- _Exercise_:
Reproduce the data below in full and exclude every picture.

- _Dataset section_:
◆ ◆ ◆
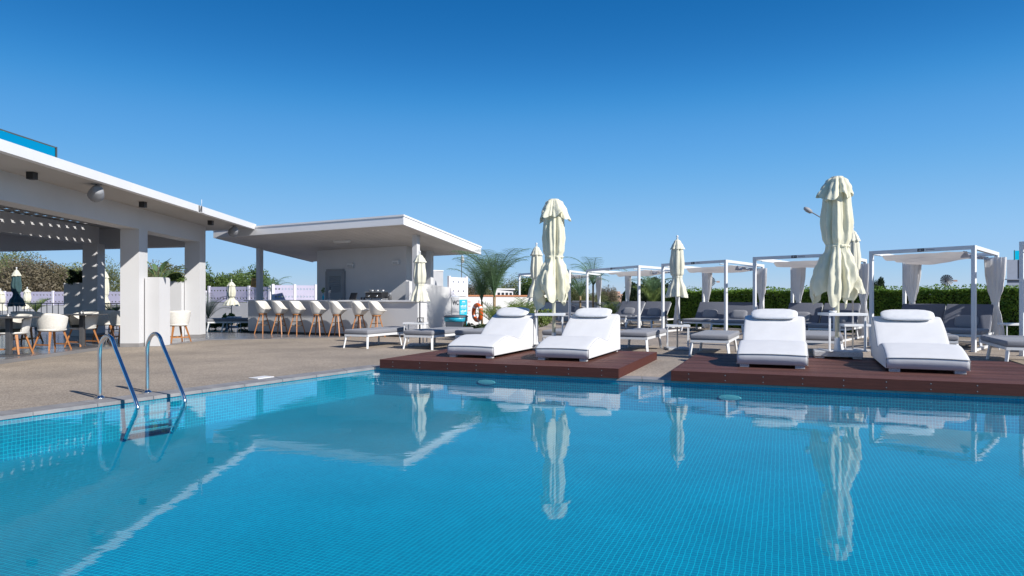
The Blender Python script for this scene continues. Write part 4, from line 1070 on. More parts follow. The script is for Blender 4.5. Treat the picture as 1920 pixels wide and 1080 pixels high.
# items on the counter
CTZ = 1.061
def onctr(px, s=.3): p = along_px(RA + KU * (1.0 + s), -KV, px); return (p.x, p.y, CTZ)
t = thing('beer_tap', 'steel beer tap tower on the bar counter in front of the grey door', 'beer tap', onctr(617), KA)
MB().tube([(0, 0, 0), (0, 0, .22), (.03, -.03, .28), (.10, -.06, .28)], .018, 10).build('tower', M['steel'], t); MB().lathe([(.05, 0), (.05, .015), (.02, .03)], 14).build('base', M['steel'], t)
MB().tube([(.08, -.06, .29), (.09, -.06, .40)], [.008, .014], 8).build('handle', M['black'], t)
MB().tube([(.10, -.06, .27), (.10, -.08, .21)], .009, 8).build('spout', M['steel'], t)
t = thing('flower_vase', 'slim blue bottle vase with a sprig on the bar counter', 'vase', onctr(606), KA)
MB().lathe([(.03, 0), (.032, .11), (.012, .15), (.012, .19)], 12).build('bottle', M['sign_blue'], t); leaf_cloud([((0, 0, .30), (.06, .05, .09))], 90, .022, 3).build('sprig', M['palm_yellow'], t)
t = thing('till_screen', 'black till screen tilted back on the bar counter', 'screen', onctr(661), KA + 12)
q = MB().cbox(-.15, .15, -.012, .012, 0, .20, .004, 1); q.xf(Matrix.Translation((0, 0, .03)) @ Matrix.Rotation(R(-22), 4, 'X')); q.build('screen', M['black'], t); MB().cbox(-.09, .09, -.06, .10, 0, .025, .004, 1).build('base', M['black'], t)
t = thing('coffee_machine', 'black espresso machine at the right end of the bar counter', 'coffee machine', onctr(706), KA)
MB().cbox(-.30, .30, -.15, .17, .05, .23, .012, 2).build('body', M['black'], t); MB().cbox(-.31, .31, -.17, .18, .232, .25, .004, 1).build('cup_rail', M['steel'], t)
for x in (-.15, .15):
    MB().lathe([(.03, .0), (.03, .05)], 12, (x, -.18, .10)).build('group_head', M['steel'], t)
    MB().tube([(x, -.19, .12), (x, -.30, .11)], .010, 8).build('portafilter_handle', M['black'], t)
for x in (-.26, .26):
    for y in (-.10, .12): MB().lathe([(.015, 0), (.015, .05)], 8, (x, y, 0)).build('foot', M['steel'], t)
for x in range(6): MB().lathe([(.025, .251), (.035, .30)], 10, (-.24 + x * .095, 0, 0)).build('cup', M['sign_white' if x % 2 else 'dark_grey'], t)
t = thing('coffee_grinder', 'small dark coffee grinder right of the espresso machine', 'grinder', onctr(731), KA)
MB().lathe([(.055, 0), (.05, .12), (.045, .13)], 14).build('body', M['dark_grey'], t); MB().lathe([(.03, .131), (.05, .2), (.05, .21)], 14).build('hopper', M['speaker'], t)
for k, px in enumerate((678, 683)):
    t = thing('drinking_glass', ('left' if k == 0 else 'right') + ' of two small dark tumblers beside the espresso machine', 'tumbler', onctr(px), 0, 'tumblers on the bar')
    MB().lathe([(.022, 0), (.03, .085), (.026, .085), (.02, .01)], 12).build('wall', M['dark_grey'], t); MB().lathe([(.019, .011), (.024, .05)], 10).build('drink', M['bark'], t)

# bar stools
def make_stool():
    t = thing('bar_stool', 'x', 'bar stool', group='cream shell bar stools along the counter')
    n = 30; rings = []
    # shell: lathe-like bucket, high on -X (back), low lip on +X
    def rim(th): b = min(1, max(0, (.75 - cos(th)) / 1.15)); return .79 + .24 * b * b * (3 - 2 * b)
    for side in (0, 1):
        lv = range(9) if side == 0 else range(8, -1, -1)
        for f in lv:
            u_ = f / 8; ring = []
            for j in range(n):
                th = 2 * pi * j / n; rr = (.13 + .105 * u_ ** .8) - (.014 if side else 0)
                z = .64 + (rim(th) - .64) * u_ ** 1.15 + (.012 if side else 0) * (1 - u_)
                back = (1 - cos(th)) / 2
                ring.append((rr * cos(th) * (1.05 + (.30 * u_ ** 3 if cos(th) > 0 else 0) * max(0, cos(th))), rr * sin(th) * 1.0, z - (.0 if cos(th) < 0 else .02 * u_ * cos(th))))
            rings.append(ring)
    MB().rings(rings, True, True, True, True).build('shell', M['shell'], t)
    MB().lathe([(.11, .60), (.13, .605), (.13, .635), (.10, .64)], 20).build('swivel_plate', M['wood_leg'], t)
    for k in range(4):
        a = k * pi / 2 + pi / 4 - .2
        MB().bar((cos(a) * .09, sin(a) * .09, .60), (cos(a) * .25, sin(a) * .25, 0), .032, .032, w2=.026, h2=.026).build('leg', M['wood_leg'], t)
    for z, r_ in ((.28, .178), (.40, .148)):
        for k in range(4):
            if (z > .3) == (k % 2 == 0): 
                a = k * pi / 2 + pi / 4 - .2; b = a + pi / 2
                MB().bar((cos(a) * r_, sin(a) * r_, z), (cos(b) * r_, sin(b) * r_, z), .014, .022).build('footrest', M['bark'], t)
    return t
stl = make_stool()
pos = ['the left end of the counter', 'second from the left', 'third from the left', 'the middle one', 'third from the right', 'second from the right', 'nearest the bar corner column']
labs = ['leftmost cream bar stool, at the left end of the counter', 'second bar stool from the left end of the counter', 'third bar stool from the left end of the counter', 'middle one of the seven cream bar stools', 'fifth bar stool, first right of the middle, below the till screen', 'sixth bar stool from the left, below the espresso machine', 'rightmost cream bar stool, beside the umbrella at the bar corner']
for i, px in enumerate((493, 524.3, 556.7, 595.6, 631.9, 673.4, 705.8)):
    o = stl if i == 0 else copy_tree(stl)
    p = along_px(cl - KU * .42, KV, px); place(o, (p.x, p.y, FZ if inside(p.x, p.y) else 0), 8 + random.Random(i).uniform(-10, 10), labs[i])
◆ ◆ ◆
- _Finished answer_:
The Blender Python script for this scene continues. Write part 4, from line 1070 on. More parts follow. The script is for Blender 4.5. Treat the picture as 1920 pixels wide and 1080 pixels high.
# items on the counter
CTZ = 1.061
def onctr(px, s=.3): p = along_px(RA + KU * (1.0 + s), -KV, px); return (p.x, p.y, CTZ)
t = thing('beer_tap', 'steel beer tap tower on the bar counter in front of the grey door', 'beer tap', onctr(617), KA)
MB().tube([(0, 0, 0), (0, 0, .22), (.03, -.03, .28), (.10, -.06, .28)], .018, 10).build('tower', M['steel'], t); MB().lathe([(.05, 0), (.05, .015), (.02, .03)], 14).build('base', M['steel'], t)
MB().tube([(.08, -.06, .29), (.09, -.06, .40)], [.008, .014], 8).build('handle', M['black'], t)
MB().tube([(.10, -.06, .27), (.10, -.08, .21)], .009, 8).build('spout', M['steel'], t)
t = thing('flower_vase', 'slim blue bottle vase with a sprig on the bar counter', 'vase', onctr(606), KA)
MB().lathe([(.03, 0), (.032, .11), (.012, .15), (.012, .19)], 12).build('bottle', M['sign_blue'], t); leaf_cloud([((0, 0, .30), (.06, .05, .09))], 90, .022, 3).build('sprig', M['palm_yellow'], t)
t = thing('till_screen', 'black till screen tilted back on the bar counter', 'screen', onctr(661), KA + 12)
q = MB().cbox(-.15, .15, -.012, .012, 0, .20, .004, 1); q.xf(Matrix.Translation((0, 0, .03)) @ Matrix.Rotation(R(-22), 4, 'X')); q.build('screen', M['black'], t); MB().cbox(-.09, .09, -.06, .10, 0, .025, .004, 1).build('base', M['black'], t)
t = thing('coffee_machine', 'black espresso machine at the right end of the bar counter', 'coffee machine', onctr(706), KA)
MB().cbox(-.30, .30, -.15, .17, .05, .23, .012, 2).build('body', M['black'], t); MB().cbox(-.31, .31, -.17, .18, .232, .25, .004, 1).build('cup_rail', M['steel'], t)
for x in (-.15, .15):
    MB().lathe([(.03, .0), (.03, .05)], 12, (x, -.18, .10)).build('group_head', M['steel'], t)
    MB().tube([(x, -.19, .12), (x, -.30, .11)], .010, 8).build('portafilter_handle', M['black'], t)
for x in (-.26, .26):
    for y in (-.10, .12): MB().lathe([(.015, 0), (.015, .05)], 8, (x, y, 0)).build('foot', M['steel'], t)
for x in range(6): MB().lathe([(.025, .251), (.035, .30)], 10, (-.24 + x * .095, 0, 0)).build('cup', M['sign_white' if x % 2 else 'dark_grey'], t)
t = thing('coffee_grinder', 'small dark coffee grinder right of the espresso machine', 'grinder', onctr(731), KA)
MB().lathe([(.055, 0), (.05, .12), (.045, .13)], 14).build('body', M['dark_grey'], t); MB().lathe([(.03, .131), (.05, .2), (.05, .21)], 14).build('hopper', M['speaker'], t)
for k, px in enumerate((678, 683)):
    t = thing('drinking_glass', ('left' if k == 0 else 'right') + ' of two small dark tumblers beside the espresso machine', 'tumbler', onctr(px), 0, 'tumblers on the bar')
    MB().lathe([(.022, 0), (.03, .085), (.026, .085), (.02, .01)], 12).build('wall', M['dark_grey'], t); MB().lathe([(.019, .011), (.024, .05)], 10).build('drink', M['bark'], t)

# bar stools
def make_stool():
    t = thing('bar_stool', 'x', 'bar stool', group='cream shell bar stools along the counter')
    n = 30; rings = []
    # shell: lathe-like bucket, high on -X (back), low lip on +X
    def rim(th): b = min(1, max(0, (.75 - cos(th)) / 1.15)); return .79 + .24 * b * b * (3 - 2 * b)
    for side in (0, 1):
        lv = range(9) if side == 0 else range(8, -1, -1)
        for f in lv:
            u_ = f / 8; ring = []
            for j in range(n):
                th = 2 * pi * j / n; rr = (.13 + .105 * u_ ** .8) - (.014 if side else 0)
                z = .64 + (rim(th) - .64) * u_ ** 1.15 + (.012 if side else 0) * (1 - u_)
                back = (1 - cos(th)) / 2
                ring.append((rr * cos(th) * (1.05 + (.30 * u_ ** 3 if cos(th) > 0 else 0) * max(0, cos(th))), rr * sin(th) * 1.0, z - (.0 if cos(th) < 0 else .02 * u_ * cos(th))))
            rings.append(ring)
    MB().rings(rings, True, True, True, True).build('shell', M['shell'], t)
    MB().lathe([(.11, .60), (.13, .605), (.13, .635), (.10, .64)], 20).build('swivel_plate', M['wood_leg'], t)
    for k in range(4):
        a = k * pi / 2 + pi / 4 - .2
        MB().bar((cos(a) * .09, sin(a) * .09, .60), (cos(a) * .25, sin(a) * .25, 0), .032, .032, w2=.026, h2=.026).build('leg', M['wood_leg'], t)
    for z, r_ in ((.28, .178), (.40, .148)):
        for k in range(4):
            if (z > .3) == (k % 2 == 0): 
                a = k * pi / 2 + pi / 4 - .2; b = a + pi / 2
                MB().bar((cos(a) * r_, sin(a) * r_, z), (cos(b) * r_, sin(b) * r_, z), .014, .022).build('footrest', M['bark'], t)
    return t
stl = make_stool()
pos = ['the left end of the counter', 'second from the left', 'third from the left', 'the middle one', 'third from the right', 'second from the right', 'nearest the bar corner column']
labs = ['leftmost cream bar stool, at the left end of the counter', 'second bar stool from the left end of the counter', 'third bar stool from the left end of the counter', 'middle one of the seven cream bar stools', 'fifth bar stool, first right of the middle, below the till screen', 'sixth bar stool from the left, below the espresso machine', 'rightmost cream bar stool, beside the umbrella at the bar corner']
for i, px in enumerate((493, 524.3, 556.7, 595.6, 631.9, 673.4, 705.8)):
    o = stl if i == 0 else copy_tree(stl)
    p = along_px(cl - KU * .42, KV, px); place(o, (p.x, p.y, FZ if inside(p.x, p.y) else 0), 8 + random.Random(i).uniform(-10, 10), labs[i])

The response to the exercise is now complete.